__DIRECTIONS__. Scan the material that follows. Copy every line containing the word "scene".

__DATA SEGMENT__.
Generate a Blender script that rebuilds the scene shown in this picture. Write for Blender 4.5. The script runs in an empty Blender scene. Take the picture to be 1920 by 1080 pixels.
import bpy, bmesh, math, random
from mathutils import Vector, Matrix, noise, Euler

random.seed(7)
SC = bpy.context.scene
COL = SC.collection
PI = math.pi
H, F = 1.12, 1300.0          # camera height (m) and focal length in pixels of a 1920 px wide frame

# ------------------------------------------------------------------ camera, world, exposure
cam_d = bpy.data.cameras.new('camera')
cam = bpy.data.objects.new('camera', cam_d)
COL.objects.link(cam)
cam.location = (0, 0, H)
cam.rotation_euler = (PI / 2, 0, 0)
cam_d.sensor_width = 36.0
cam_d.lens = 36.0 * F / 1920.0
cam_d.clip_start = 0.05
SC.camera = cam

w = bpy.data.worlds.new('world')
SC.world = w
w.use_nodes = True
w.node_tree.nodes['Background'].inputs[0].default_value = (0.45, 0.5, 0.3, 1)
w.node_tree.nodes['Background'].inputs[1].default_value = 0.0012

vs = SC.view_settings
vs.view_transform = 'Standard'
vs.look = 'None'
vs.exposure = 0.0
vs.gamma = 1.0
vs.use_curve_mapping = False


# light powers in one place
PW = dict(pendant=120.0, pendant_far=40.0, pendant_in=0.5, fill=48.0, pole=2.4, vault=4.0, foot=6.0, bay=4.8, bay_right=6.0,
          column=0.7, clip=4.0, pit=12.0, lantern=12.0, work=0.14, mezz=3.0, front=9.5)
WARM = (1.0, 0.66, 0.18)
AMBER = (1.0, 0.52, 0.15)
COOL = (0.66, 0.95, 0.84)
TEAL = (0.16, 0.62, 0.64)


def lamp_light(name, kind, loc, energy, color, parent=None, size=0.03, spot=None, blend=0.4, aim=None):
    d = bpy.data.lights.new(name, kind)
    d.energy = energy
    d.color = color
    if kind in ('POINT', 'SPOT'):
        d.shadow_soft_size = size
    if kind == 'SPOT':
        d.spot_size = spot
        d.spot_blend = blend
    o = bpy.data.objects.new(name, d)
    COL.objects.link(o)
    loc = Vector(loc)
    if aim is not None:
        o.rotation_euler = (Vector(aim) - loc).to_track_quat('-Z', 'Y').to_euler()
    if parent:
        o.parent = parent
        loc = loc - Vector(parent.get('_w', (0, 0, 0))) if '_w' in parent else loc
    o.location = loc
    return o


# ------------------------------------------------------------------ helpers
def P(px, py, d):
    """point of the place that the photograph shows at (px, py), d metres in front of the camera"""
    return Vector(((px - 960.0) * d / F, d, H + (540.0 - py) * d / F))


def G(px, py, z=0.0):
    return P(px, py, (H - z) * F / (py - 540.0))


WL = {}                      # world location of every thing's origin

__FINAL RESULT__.
Generate a Blender script that rebuilds the scene shown in this picture. Write for Blender 4.5. The script runs in an empty Blender scene. Take the picture to be 1920 by 1080 pixels.
SC = bpy.context.scene